La mise au ban des couples franco-étrangers sans papiers
La saisine de la HALDE par le mouvement des « Amoureux au ban public », soutenue par quatre-vingt chercheurs et universitaires, porte quant à elle sur la différence de traitement infligée aux couples franco-étrangers par rapport aux couples unissant un ressortissant de la Communauté européenne avec un étranger sans-papiers. Le manifeste de soutien constate que le durcissement des lois sur l'immigration et des pratiques administratives rend ineffectif le droit de mener une vie familiale normale pour ces couples, spécifiquement la multiplication des obstacles pour l'obtention d'un titre de séjour.
Parallèlement, l’UE ne cesse d’assouplir sa législation en matière de circulation et de séjour des ressortissants européens. Dans une jurisprudence récente, la CJCE a rappelé que la directive 2004/38/CE du 29 avril 2004 s’oppose à la réglementation d’un État membre qui exige du ressortissant d’un pays tiers, conjoint d’un citoyen de l’Union séjournant dans cet État membre dont il n’a pas la nationalité, d’avoir au préalable séjourné légalement dans un autre État membre avant son arrivée dans l’État membre d’accueil pour bénéficier des dispositions de cette directive.Le droit de vivre en famille en France serait ainsi garanti quels que soient le lieu et la date de leur mariage ainsi que la manière dont le ressortissant d'un pays tiers est entré dans l’UE (CJCE 25 juillet 2008, Metock, aff. C-127/08). Remarquons toutefois que cette solution n’est pas valable dans le pays d’origine du ressortissant européen. Elle encourage donc tous les européens dont le conjoint est en difficulté dans son pays d’origine de s’installer dans un autre pays de l’UE afin de se prévaloir de cette jurisprudence.
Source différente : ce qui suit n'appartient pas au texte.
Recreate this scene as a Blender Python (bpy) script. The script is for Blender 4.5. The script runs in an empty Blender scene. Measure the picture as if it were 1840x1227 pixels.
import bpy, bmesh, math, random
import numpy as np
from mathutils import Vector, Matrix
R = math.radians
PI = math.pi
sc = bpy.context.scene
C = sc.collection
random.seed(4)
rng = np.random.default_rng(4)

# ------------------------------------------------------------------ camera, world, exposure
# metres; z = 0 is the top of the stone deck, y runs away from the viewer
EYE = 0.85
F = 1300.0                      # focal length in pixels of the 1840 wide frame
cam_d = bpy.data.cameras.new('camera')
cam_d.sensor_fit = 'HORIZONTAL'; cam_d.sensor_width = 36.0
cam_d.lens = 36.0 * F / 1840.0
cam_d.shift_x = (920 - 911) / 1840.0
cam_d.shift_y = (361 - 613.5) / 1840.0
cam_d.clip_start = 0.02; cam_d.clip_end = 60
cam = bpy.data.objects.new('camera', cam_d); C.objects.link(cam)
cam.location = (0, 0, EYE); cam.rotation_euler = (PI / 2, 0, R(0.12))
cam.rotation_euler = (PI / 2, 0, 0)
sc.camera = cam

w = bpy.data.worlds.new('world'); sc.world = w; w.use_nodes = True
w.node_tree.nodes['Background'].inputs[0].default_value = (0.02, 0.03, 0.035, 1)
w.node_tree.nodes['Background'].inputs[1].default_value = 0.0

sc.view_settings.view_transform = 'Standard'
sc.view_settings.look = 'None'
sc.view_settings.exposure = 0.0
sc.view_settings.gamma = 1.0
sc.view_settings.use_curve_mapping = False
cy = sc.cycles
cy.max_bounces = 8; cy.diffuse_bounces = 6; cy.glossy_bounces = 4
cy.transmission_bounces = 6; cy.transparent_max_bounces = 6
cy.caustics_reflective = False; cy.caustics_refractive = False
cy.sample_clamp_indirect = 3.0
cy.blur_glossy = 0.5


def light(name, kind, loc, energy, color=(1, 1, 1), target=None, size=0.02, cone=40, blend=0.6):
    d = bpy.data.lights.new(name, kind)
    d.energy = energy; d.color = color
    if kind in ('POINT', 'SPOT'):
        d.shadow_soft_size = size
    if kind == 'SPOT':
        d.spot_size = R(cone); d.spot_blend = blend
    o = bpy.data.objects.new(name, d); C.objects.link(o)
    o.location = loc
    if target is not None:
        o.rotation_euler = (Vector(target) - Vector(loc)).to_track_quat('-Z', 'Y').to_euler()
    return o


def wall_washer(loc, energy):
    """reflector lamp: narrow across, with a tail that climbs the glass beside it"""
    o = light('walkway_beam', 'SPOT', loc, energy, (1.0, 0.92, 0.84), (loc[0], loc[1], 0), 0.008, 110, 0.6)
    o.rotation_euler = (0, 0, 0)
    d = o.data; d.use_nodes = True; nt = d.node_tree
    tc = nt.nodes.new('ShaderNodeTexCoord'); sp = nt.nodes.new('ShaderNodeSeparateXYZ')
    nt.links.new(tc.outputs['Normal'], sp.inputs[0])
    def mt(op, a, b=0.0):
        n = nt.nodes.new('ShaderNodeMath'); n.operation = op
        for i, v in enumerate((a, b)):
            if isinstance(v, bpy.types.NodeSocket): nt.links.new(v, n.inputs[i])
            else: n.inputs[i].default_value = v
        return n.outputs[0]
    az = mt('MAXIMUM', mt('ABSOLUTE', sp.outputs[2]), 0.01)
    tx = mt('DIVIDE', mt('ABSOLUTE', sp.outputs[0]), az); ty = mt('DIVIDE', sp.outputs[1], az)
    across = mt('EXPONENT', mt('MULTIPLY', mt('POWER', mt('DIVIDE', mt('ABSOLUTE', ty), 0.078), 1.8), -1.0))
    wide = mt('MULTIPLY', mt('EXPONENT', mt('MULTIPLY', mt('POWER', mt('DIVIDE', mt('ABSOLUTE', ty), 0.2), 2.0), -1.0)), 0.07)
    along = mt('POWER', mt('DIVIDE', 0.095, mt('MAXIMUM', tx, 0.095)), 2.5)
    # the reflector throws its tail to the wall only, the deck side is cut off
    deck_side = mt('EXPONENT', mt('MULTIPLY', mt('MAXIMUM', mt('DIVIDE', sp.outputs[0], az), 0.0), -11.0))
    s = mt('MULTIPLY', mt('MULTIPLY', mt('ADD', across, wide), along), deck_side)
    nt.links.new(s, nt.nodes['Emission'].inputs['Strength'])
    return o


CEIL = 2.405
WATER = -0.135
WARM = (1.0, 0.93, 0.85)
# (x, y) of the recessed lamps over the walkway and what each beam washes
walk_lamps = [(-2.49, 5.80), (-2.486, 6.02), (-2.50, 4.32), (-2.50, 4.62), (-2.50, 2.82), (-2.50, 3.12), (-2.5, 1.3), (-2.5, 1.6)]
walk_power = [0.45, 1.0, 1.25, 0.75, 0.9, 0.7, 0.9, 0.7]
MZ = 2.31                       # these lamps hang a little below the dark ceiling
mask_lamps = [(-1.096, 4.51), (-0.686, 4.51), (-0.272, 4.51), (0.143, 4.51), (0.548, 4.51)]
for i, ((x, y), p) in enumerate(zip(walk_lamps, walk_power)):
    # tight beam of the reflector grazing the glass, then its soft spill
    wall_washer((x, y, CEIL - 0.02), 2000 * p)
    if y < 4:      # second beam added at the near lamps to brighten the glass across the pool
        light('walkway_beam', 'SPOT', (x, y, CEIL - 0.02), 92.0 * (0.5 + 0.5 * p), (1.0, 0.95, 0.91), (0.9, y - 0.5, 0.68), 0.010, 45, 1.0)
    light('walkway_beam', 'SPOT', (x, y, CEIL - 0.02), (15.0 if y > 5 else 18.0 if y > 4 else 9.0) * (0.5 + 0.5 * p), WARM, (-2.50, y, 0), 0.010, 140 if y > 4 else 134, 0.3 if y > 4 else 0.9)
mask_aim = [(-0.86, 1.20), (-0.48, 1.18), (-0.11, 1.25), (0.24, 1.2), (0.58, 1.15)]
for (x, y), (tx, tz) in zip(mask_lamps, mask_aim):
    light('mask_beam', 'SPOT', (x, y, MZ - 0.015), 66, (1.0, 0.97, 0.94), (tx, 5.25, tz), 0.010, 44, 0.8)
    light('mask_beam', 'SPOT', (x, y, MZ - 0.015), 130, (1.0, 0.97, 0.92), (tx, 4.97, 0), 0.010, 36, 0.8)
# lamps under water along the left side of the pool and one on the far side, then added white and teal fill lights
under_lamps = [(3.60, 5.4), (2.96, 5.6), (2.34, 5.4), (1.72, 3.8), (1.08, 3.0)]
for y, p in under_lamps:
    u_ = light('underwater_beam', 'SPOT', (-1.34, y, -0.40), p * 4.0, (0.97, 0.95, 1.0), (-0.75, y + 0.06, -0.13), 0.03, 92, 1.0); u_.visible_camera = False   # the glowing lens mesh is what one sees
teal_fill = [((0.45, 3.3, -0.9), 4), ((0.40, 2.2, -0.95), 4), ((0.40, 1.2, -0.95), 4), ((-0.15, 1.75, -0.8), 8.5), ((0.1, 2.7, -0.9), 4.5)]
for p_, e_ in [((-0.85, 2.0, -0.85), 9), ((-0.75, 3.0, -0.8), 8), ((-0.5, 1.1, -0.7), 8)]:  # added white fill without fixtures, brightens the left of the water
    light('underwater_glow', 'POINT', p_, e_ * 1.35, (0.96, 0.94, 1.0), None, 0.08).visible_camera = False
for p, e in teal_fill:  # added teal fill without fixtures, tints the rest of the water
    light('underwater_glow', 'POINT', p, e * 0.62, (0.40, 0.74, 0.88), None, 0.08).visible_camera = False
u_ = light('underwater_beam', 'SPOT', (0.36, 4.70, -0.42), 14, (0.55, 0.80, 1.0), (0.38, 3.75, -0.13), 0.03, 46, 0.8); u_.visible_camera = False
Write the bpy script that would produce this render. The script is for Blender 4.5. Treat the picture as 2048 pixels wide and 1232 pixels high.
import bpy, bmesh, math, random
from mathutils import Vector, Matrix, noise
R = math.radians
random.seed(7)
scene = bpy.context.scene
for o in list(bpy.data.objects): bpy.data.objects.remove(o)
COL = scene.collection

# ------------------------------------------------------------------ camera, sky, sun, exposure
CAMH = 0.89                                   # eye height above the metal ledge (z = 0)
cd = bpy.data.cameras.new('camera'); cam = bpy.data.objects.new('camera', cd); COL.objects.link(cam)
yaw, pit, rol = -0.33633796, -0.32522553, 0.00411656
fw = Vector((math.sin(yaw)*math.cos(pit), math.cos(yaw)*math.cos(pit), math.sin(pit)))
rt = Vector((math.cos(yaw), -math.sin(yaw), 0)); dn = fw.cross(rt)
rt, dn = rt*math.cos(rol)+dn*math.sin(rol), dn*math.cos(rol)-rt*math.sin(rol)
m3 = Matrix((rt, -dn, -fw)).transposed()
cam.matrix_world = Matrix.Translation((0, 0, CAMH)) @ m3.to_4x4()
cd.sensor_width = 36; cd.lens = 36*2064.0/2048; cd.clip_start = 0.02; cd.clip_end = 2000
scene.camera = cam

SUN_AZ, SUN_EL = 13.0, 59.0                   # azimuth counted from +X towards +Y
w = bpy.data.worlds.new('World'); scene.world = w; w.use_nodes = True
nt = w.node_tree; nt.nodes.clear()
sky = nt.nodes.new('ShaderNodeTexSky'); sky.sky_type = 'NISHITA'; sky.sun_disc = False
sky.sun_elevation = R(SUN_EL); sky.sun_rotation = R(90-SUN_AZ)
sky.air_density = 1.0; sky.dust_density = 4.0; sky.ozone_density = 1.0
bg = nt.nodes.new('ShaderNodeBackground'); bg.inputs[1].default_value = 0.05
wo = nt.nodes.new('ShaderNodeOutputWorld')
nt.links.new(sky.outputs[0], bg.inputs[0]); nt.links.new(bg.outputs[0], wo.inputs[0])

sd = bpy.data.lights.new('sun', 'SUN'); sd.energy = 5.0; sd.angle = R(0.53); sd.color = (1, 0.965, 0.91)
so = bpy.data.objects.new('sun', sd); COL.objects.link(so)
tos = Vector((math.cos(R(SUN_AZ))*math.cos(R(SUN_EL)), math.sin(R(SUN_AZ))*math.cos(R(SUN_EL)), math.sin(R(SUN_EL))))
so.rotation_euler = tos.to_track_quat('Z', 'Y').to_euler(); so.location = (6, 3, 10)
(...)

Le manifeste rappelle également que depuis la révolution française, le droit de vivre en famille des couples franco-étrangers dans les mêmes conditions que les couples de français a toujours été garanti et encouragé par le droit français. La Constitution française, la Convention européenne des droits de l'homme (art. 8), ainsi que les principes généraux du droit communautaire s'opposent à toute limitation abusive de ce droit. Le droit de mener une vie familiale normale a été reconnu comme un principe général du droit par le Conseil d’Etat. De son côté le Conseil constitutionnel a rappelé dans deux décisions du 13 août 1993 (n° 93-325 DC) et du 22 avril 1997 (n° 97-389 DC) que « les étrangers dont la résidence en France est stable et régulière ont, comme les nationaux, le droit de mener une vie familiale normale ». Jusqu’en 2006, les conjoints de Français disposaient du droit automatique à la délivrance d’une carte de « résident » valable dix ans. Depuis 2006, ils doivent attendre trois ans avant de l’obtenir.
Certaines décisions jurisprudentielles relèvent parfois de la caricature comme l’illustre l’affaire relevée par les signataires de ce manifeste. C’est le cas de l’affaire d’une veuve béninoise menacée d’expulsion au printemps dernier. Elle s’est vue refuser le renouvellement de son titre de séjour deux ans après son entrée légale sur le territoire français. Le tribunal administratif avait rejeté son recours en annulation de la décision du préfet d’Indre-et-Loire. Un titre de séjour temporaire lui avait été délivré et son renouvellement était conditionné par une communauté de vie continue, interrompue de fait par le décès de son mari. Ainsi, contrairement au veuf ou à la veuve d'un résident étranger, elle ne pouvait bénéficier d'un renouvellement de plein droit de son titre de séjour « vie privée et familiale » d’un an renouvelable tous les ans pendant trois ans. Rappelons qu’en l’espèce la médiatisation de cette affaire a conduit le ministre de l’immigration à intervenir afin de faire régulariser par le préfet la situation de la requérante au motif que le préfet avait commis une erreur manifeste d'appréciation en considérant que le décès du mari de la requérante justifiait le non-renouvellement d'une autorisation de séjour de son conjoint étranger en situation régulière.
Il reste à savoir si la HALDE condamnera ces distorsions juridiques et si la publication au Journal officiel de ses recommandations, largement médiatisées, serviront la cause des mineurs étrangers.